Protesting alone will not change anything. Trump and his team will ignore, deflect, and lie as they have throughout the election process. The Donald seems impervious to truth, reason, and logic, like some sort of delusional Superman. However, the protests are not really about getting Trump to change. They are about showing unity and putting anyone who is paying attention on notice. Senators, congressmen, local legislators, and more now know that people are willing to fight and they are willing to fight in large numbers. Democracy is not just about voting, but about showing up and making your voice heard. That is why the the right of peaceable assemble is enshrined in the First Amendment.

Protests such as the Women’s March have another purpose too. The world’s eyes are on America. Such giant displays of spectacle and protest go a long way to assuring the international community that the American people will not go quietly. It tells our friends, our allies, and even our enemies that the people of this country still have a voice and we are still fighting. That message is more important than any we can send. We are a country of the people, for the people, and by the people.

There are many nations out there who have become saddened and afraid by the election of Donald Trump. Make no mistake, the international community is now a less stable place than it was on January 19. Trump’s call for isolationism, and “America First” is a return to a diplomatic policy we haven’t espoused since the end of World War I. Yet, the world needs America, and -despite what our new Dear Leader believes- America needs the world too. Shutting our doors and shutting our eyes is only going to make everyone less safe and less prosperous. However, letting the American people’s voice be one of unified dissension gives hope, and proves the real reason why are still one of the greatest countries out there.

“There is More Work to Do…”
The NYRD has felt very privileged and honored to be a part of these historic protests, even in our small way. Yet, we have to recognize that our job is not done. We can take hope from our small victory, but we cannot let it be the end. Protests are only the first step toward standing up against what is alarmingly wrong. Now that we have put people on notice we need to follow through. Write letters to your Congress-people. Support the causes you believe in: Women’s Rights, Climate Change, Fair Immigration, Refugees, Minority Rights, and more. There are plenty to choose form. Research organizations that are doing the most good, and if you cannot support them financially then get out there and volunteer. Make sure you support the free press. Make sure you are well-informed. Make sure you build bridges to people with different views. AND make sure you can identify the real information from the propaganda -or the “alternative-facts” as they are now being called.
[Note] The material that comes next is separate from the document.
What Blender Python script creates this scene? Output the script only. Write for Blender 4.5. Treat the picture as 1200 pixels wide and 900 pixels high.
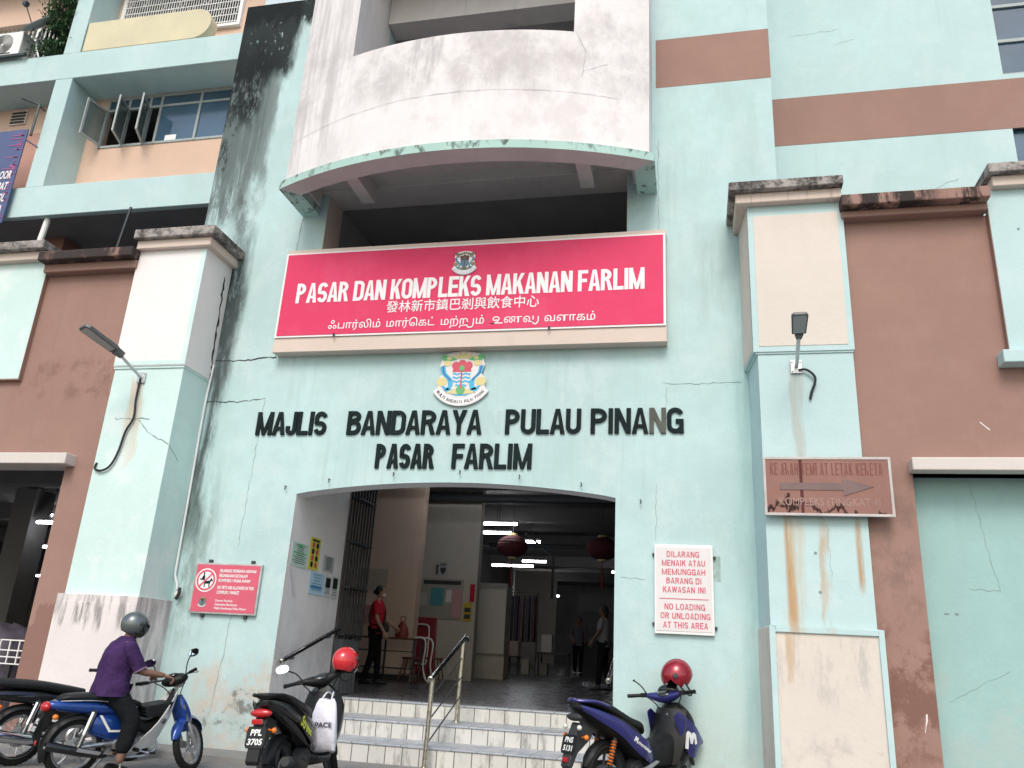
import bpy, bmesh, math, random
from math import sin, cos, pi, radians
from mathutils import Vector, Matrix, noise as mnoise

for o in list(bpy.data.objects):
    bpy.data.objects.remove(o)
scene = bpy.context.scene
COL = scene.collection
K = 1.1                      # drawing units of the survey -> metres

# ---------------------------------------------------------------- camera
cam_data = bpy.data.cameras.new('camera')
cam_data.sensor_width = 36.0
cam_data.lens = 950.6 / 1200 * 36
cam_data.clip_start = 0.05
cam_data.clip_end = 2000
camera = bpy.data.objects.new('camera', cam_data)
COL.objects.link(camera)
yaw, pitch, roll = radians(13.119), radians(18.814), radians(3.266)
fw = Vector((-sin(yaw) * cos(pitch), cos(yaw) * cos(pitch), sin(pitch)))
rt = Vector((cos(yaw), sin(yaw), 0))
up = rt.cross(fw)
r2 = rt * cos(roll) + up * sin(roll)
u2 = up * cos(roll) - rt * sin(roll)
rot = Matrix((r2, u2, -fw)).transposed()
camera.matrix_world = Matrix.Translation((0, 0, 1.1 * K)) @ rot.to_4x4()
scene.camera = camera

# ---------------------------------------------------------------- world, sun, exposure
SUN_EL, SUN_AZ = radians(47), radians(177)
world = bpy.data.worlds.new('World')
scene.world = world
world.use_nodes = True
wt = world.node_tree
sky = wt.nodes.new('ShaderNodeTexSky')
sky.sky_type = 'NISHITA'
sky.sun_disc = False
sky.sun_elevation = SUN_EL
sky.sun_rotation = SUN_AZ
sky.air_density = 1.6
sky.dust_density = 2.5
bg = wt.nodes['Background']
bg.inputs['Strength'].default_value = 0.15
wt.links.new(sky.outputs[0], bg.inputs[0])
sun_data = bpy.data.lights.new('sun', 'SUN')
sun_data.energy = 1.15
sun_data.angle = radians(24)
sun_data.color = (1.0, 0.965, 0.92)
sun = bpy.data.objects.new('sun', sun_data)
COL.objects.link(sun)
sd = Vector((cos(SUN_EL) * sin(SUN_AZ), cos(SUN_EL) * cos(SUN_AZ), sin(SUN_EL)))
sun.rotation_euler = sd.to_track_quat('Z', 'Y').to_euler()
sun.location = (0, -10, 30)
scene.view_settings.view_transform = 'Standard'
scene.view_settings.look = 'None'
scene.view_settings.gamma = 1
scene.view_settings.use_curve_mapping = False
scene.view_settings.exposure = 0.48
scene.render.engine = 'CYCLES'
scene.cycles.max_bounces = 8
scene.cycles.diffuse_bounces = 5

# ---------------------------------------------------------------- mesh builder
BASE = {}

def tag(o, label=None, cat=None, group=None, kind=None):
    if label: o['label'] = label
    if cat: o['category'] = cat
    if group: o['group'] = group
    if kind: o['kind'] = kind
    return o

def root(name, loc, label, cat, group=None, k=K, local=False):
    o = bpy.data.objects.new(name, None)
    COL.objects.link(o)
    o.empty_display_size = 0.1
    o.location = Vector(loc) * k
    BASE[o.name] = Vector((0, 0, 0)) if local else Vector(loc) * k
    return tag(o, label, cat, group)

def frame_z(d):
    d = d.normalized()
    a = Vector((0, 0, 1)) if abs(d.z) < 0.95 else Vector((1, 0, 0))
    u = d.cross(a).normalized()
    return u, d.cross(u).normalized()

def spline(pts, n=6):
    pts = [Vector(p) for p in pts]
    out = []
    for i in range(len(pts) - 1):
        p0 = pts[max(i - 1, 0)]; p1 = pts[i]; p2 = pts[i + 1]; p3 = pts[min(i + 2, len(pts) - 1)]
        for j in range(n):
            t = j / n
            out.append(0.5 * ((2 * p1) + (p2 - p0) * t + (2 * p0 - 5 * p1 + 4 * p2 - p3) * t * t + (3 * p1 - p0 - 3 * p2 + p3) * t ** 3))
    out.append(pts[-1])
    return out

class MB:
    def __init__(self, k=K, T=None):
        self.v = []; self.f = []; self.m = []; self.k = k; self.T = T
    def add(self, vs, fs, m=0):
        b = len(self.v)
        if self.T is not None:
            vs = [self.T @ Vector(p) for p in vs]
        self.v += [Vector(p) for p in vs]
        self.f += [[i + b for i in f] for f in fs]
        self.m += [m] * len(fs)
        return self
    def box(self, x0, x1, y0, y1, z0, z1, m=0):
        vs = [(x, y, z) for x in (x0, x1) for y in (y0, y1) for z in (z0, z1)]
        return self.add(vs, [(0, 1, 3, 2), (4, 6, 7, 5), (0, 4, 5, 1), (2, 3, 7, 6), (0, 2, 6, 4), (1, 5, 7, 3)], m)
    def obox(self, c, sx, sy, sz, R=None, m=0):
        R = R or Matrix.Identity(3)
        c = Vector(c)
        vs = [c + R @ Vector((x * sx / 2, y * sy / 2, z * sz / 2)) for x in (-1, 1) for y in (-1, 1) for z in (-1, 1)]
        return self.add(vs, [(0, 1, 3, 2), (4, 6, 7, 5), (0, 4, 5, 1), (2, 3, 7, 6), (0, 2, 6, 4), (1, 5, 7, 3)], m)
    def prism(self, poly, axis, a, b, m=0):
        # poly in (x,z) for axis 'y', (y,z) for 'x', (x,y) for 'z'
        def P(p, t):
            return {'y': (p[0], t, p[1]), 'x': (t, p[0], p[1]), 'z': (p[0], p[1], t)}[axis]
        n = len(poly)
        vs = [P(p, a) for p in poly] + [P(p, b) for p in poly]
        fs = [list(range(n)), list(range(2 * n - 1, n - 1, -1))]
        fs += [(i, i + n, (i + 1) % n + n, (i + 1) % n) for i in range(n)]
        return self.add(vs, fs, m)
    def tube(self, pts, r, n=8, m=0, cap=True, closed=False):
        pts = [Vector(p) for p in pts]
        N = len(pts)
        rs = r if isinstance(r, (list, tuple)) else [r] * N
        vs = []; u = None
        for i, p in enumerate(pts):
            if closed: d = pts[(i + 1) % N] - pts[i - 1]
            else: d = pts[min(i + 1, N - 1)] - pts[max(i - 1, 0)]
            d = d.normalized()
            if u is None: u, w = frame_z(d)
            else:
                u = (u - d * u.dot(d)).normalized(); w = d.cross(u)
            for j in range(n):
                a = 2 * pi * j / n
                vs.append(p + (u * cos(a) + w * sin(a)) * rs[i])
        fs = []
        R = N if closed else N - 1
        for i in range(R):
            for j in range(n):
                fs.append((i * n + j, i * n + (j + 1) % n, ((i + 1) % N) * n + (j + 1) % n, ((i + 1) % N) * n + j))
        self.add(vs, fs, m)
        if cap and not closed:
            self.add(vs[:n], [list(range(n - 1, -1, -1))], m)
            self.add(vs[-n:], [list(range(n))], m)
        return self
    def lathe(self, prof, c, axis=(0, 0, 1), n=24, m=0, closed=False):
        # prof: (radius, height along axis)
        c = Vector(c); d = Vector(axis).normalized(); u, w = frame_z(d)
        vs = []
        for r, h in prof:
            for j in range(n):
                a = 2 * pi * j / n
                vs.append(c + d * h + (u * cos(a) + w * sin(a)) * r)
        fs = []
        L = len(prof)
        for i in range(L if closed else L - 1):
            for j in range(n):
                i2 = (i + 1) % L
                fs.append((i * n + j, i * n + (j + 1) % n, i2 * n + (j + 1) % n, i2 * n + j))
        return self.add(vs, fs, m)
    def ell(self, c, rx, ry, rz, R=None, nu=16, nv=10, m=0):
        R = R or Matrix.Identity(3); c = Vector(c)
        vs = []; fs = []
        for i in range(nv + 1):
            t = pi * i / nv
            for j in range(nu):
                a = 2 * pi * j / nu
                vs.append(c + R @ Vector((rx * sin(t) * cos(a), ry * sin(t) * sin(a), rz * cos(t))))
        for i in range(nv):
            for j in range(nu):
                fs.append((i * nu + j, (i + 1) * nu + j, (i + 1) * nu + (j + 1) % nu, i * nu + (j + 1) % nu))
        return self.add(vs, fs, m)
    def rings(self, rings, m=0, cap=True):
        n = len(rings[0])
        vs = [p for r in rings for p in r]
        fs = []
        for i in range(len(rings) - 1):
            for j in range(n):
                fs.append((i * n + j, i * n + (j + 1) % n, (i + 1) * n + (j + 1) % n, (i + 1) * n + j))
        if cap:
            fs += [list(range(n - 1, -1, -1)), [(len(rings) - 1) * n + j for j in range(n)]]
        return self.add(vs, fs, m)
    def loft(self, secs, m=0, n=16, sub=4, axis='x'):
        # secs: (t, c, hw, hh, e[, side]) ring at t along x: centre height c, half width hw (y), half height hh (z), exponent e
        S = spline([Vector(list(s[:4])) for s in secs], sub) if sub > 1 else [Vector(list(s[:4])) for s in secs]
        # splines of 4-vectors
        E = []
        for i in range(len(secs) - 1):
            for j in range(sub):
                E.append(secs[i][4] + (secs[i + 1][4] - secs[i][4]) * j / sub)
        E.append(secs[-1][4])
        rr = []
        for s, e in zip(S, E):
            ring = []
            for j in range(n):
                a = 2 * pi * j / n
                cx, sx = cos(a), sin(a)
                y = max(s[2], 0.002) * math.copysign(abs(cx) ** (2 / e), cx)
                z = max(s[3], 0.002) * math.copysign(abs(sx) ** (2 / e), sx)
                if axis == 'x': ring.append((s[0], y, s[1] + z))
                else: ring.append((s[1] + z, y, s[0]))
            rr.append(ring)
        return self.rings(rr, m)
    def sheet(self, grid, th, m=0):
        # grid[i][j] points -> thin solid of thickness th (offset along the local normal)
        ni, nj = len(grid), len(grid[0])
        G = [[Vector(p) for p in r] for r in grid]
        B = []
        for i in range(ni):
            row = []
            for j in range(nj):
                a = G[min(i + 1, ni - 1)][j] - G[max(i - 1, 0)][j]
                b = G[i][min(j + 1, nj - 1)] - G[i][max(j - 1, 0)]
                nn = a.cross(b)
                nn = nn.normalized() if nn.length > 1e-9 else Vector((0, 0, 1))
                row.append(G[i][j] + nn * th)
            B.append(row)
        vs = [p for r in G for p in r] + [p for r in B for p in r]
        o = ni * nj; fs = []
        for i in range(ni - 1):
            for j in range(nj - 1):
                q = (i * nj + j, (i + 1) * nj + j, (i + 1) * nj + j + 1, i * nj + j + 1)
                fs.append(q[::-1]); fs.append([t + o for t in q])
        for i in range(ni - 1):
            for j in (0, nj - 1):
                q = (i * nj + j, (i + 1) * nj + j, (i + 1) * nj + j + o, i * nj + j + o)
                fs.append(q if j == 0 else q[::-1])
        for j in range(nj - 1):
            for i in (0, ni - 1):
                q = (i * nj + j, i * nj + j + 1, i * nj + j + 1 + o, i * nj + j + o)
                fs.append(q[::-1] if i == 0 else q)
        return self.add(vs, fs, m)
    def ribbon(self, pts, w, nrm=(0, -1, 0), off=0.0015, m=0, jit=0.012, seed=1):
        rnd = random.Random(seed)
        nrm = Vector(nrm); P = []
        pts = [Vector(p) for p in pts]
        for i in range(len(pts) - 1):
            n = max(2, int((pts[i + 1] - pts[i]).length / 0.05))
            for j in range(n):
                P.append(pts[i].lerp(pts[i + 1], j / n) + Vector((rnd.uniform(-1, 1) * (nrm.x == 0), 0 if nrm.y else rnd.uniform(-1, 1), rnd.uniform(-1, 1))) * jit)
        P.append(pts[-1])
        vs = []; fs = []
        for i, p in enumerate(P):
            d = (P[min(i + 1, len(P) - 1)] - P[max(i - 1, 0)]).normalized()
            s = d.cross(nrm).normalized() * (w * (0.35 + rnd.random()) * 0.5)
            vs += [p + s + nrm * off, p - s + nrm * off]
        for i in range(len(P) - 1):
            fs.append((2 * i, 2 * i + 1, 2 * i + 3, 2 * i + 2))
        return self.add(vs, fs, m)
    def text_u(self, body, x0, zb, sc, y, m=0, bold=0.0):
        """letters facing -y at one scale: left edge x0, baseline zb"""
        vs, fs = glyphs(body, bold, 0.0, 0.0)
        a0 = min(p[0] for p in vs)
        self.add([(x0 + (p[0] - a0) * sc, y, zb + p[1] * sc) for p in vs], fs, m)
        return x0 + (max(p[0] for p in vs) - a0) * sc
    def text(self, body, x0, x1, z0, z1, y, m=0, bold=0.0, depth=0.0, T=None, shear=0.0, fit=True, origin=None):
        """letters facing -y, bounding box fitted to x0..x1, z0..z1"""
        vs, fs = glyphs(body, bold, depth, shear)
        xs = [p[0] for p in vs]; ys = [p[1] for p in vs]
        a0, a1, b0, b1 = min(xs), max(xs), min(ys), max(ys)
        out = []
        for p in vs:
            q = (x0 + (p[0] - a0) / (a1 - a0) * (x1 - x0), y - p[2], z0 + (p[1] - b0) / (b1 - b0) * (z1 - z0))
            out.append(T @ Vector(q) if T is not None else q)
        return self.add(out, fs, m)
    def build(self, name, mats, parent=None, label=None, cat=None, group=None, kind=None, bevel=0.0, seg=2, smooth=35, origin=None, sub=0):
        me = bpy.data.meshes.new(name)
        vs = [p * self.k for p in self.v]
        if parent is not None:
            off = BASE[parent.name]
        else:
            if origin is not None: off = Vector(origin) * self.k
            else:
                lo = [min(p[i] for p in vs) for i in range(3)]; hi = [max(p[i] for p in vs) for i in range(3)]
                off = Vector(((lo[0] + hi[0]) / 2, (lo[1] + hi[1]) / 2, lo[2]))
        me.from_pydata([p - off for p in vs], [], self.f)
        if not isinstance(mats, (list, tuple)): mats = [mats]
        for mt in mats: me.materials.append(mt)
        me.polygons.foreach_set('material_index', self.m)
        bm = bmesh.new(); bm.from_mesh(me)
        bmesh.ops.remove_doubles(bm, verts=bm.verts, dist=1e-5)
        bmesh.ops.recalc_face_normals(bm, faces=bm.faces)
        bm.to_mesh(me); bm.free()
        if smooth:
            me.polygons.foreach_set('use_smooth', [True] * len(me.polygons))
            me.set_sharp_from_angle(angle=radians(smooth))
        me.update()
        o = bpy.data.objects.new(name, me)
        COL.objects.link(o)
        if bevel:
            b = o.modifiers.new('edge', 'BEVEL'); b.width = bevel; b.segments = seg; b.limit_method = 'ANGLE'; b.angle_limit = radians(35)
            b.harden_normals = False
        if sub:
            s = o.modifiers.new('sub', 'SUBSURF'); s.levels = sub; s.render_levels = sub
        if parent is not None:
            o.parent = parent; BASE[o.name] = off
        else:
            o.location = off; BASE[o.name] = off
        return tag(o, label, cat, group, kind)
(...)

The bottom line is that we can no longer sit on the sideline. We can no longer trust the government to do what needs to be done. It is now up to us to change the world and not simply rely on the people we voted for. Yes, in a way that is sad, but it is also an opportunity. We are entering into a time of great change and we now get to define what that change is, not Washington, not Congress, and certainly not Donald Trump. So great job to all 2.9 million protestors, but now the real work begins.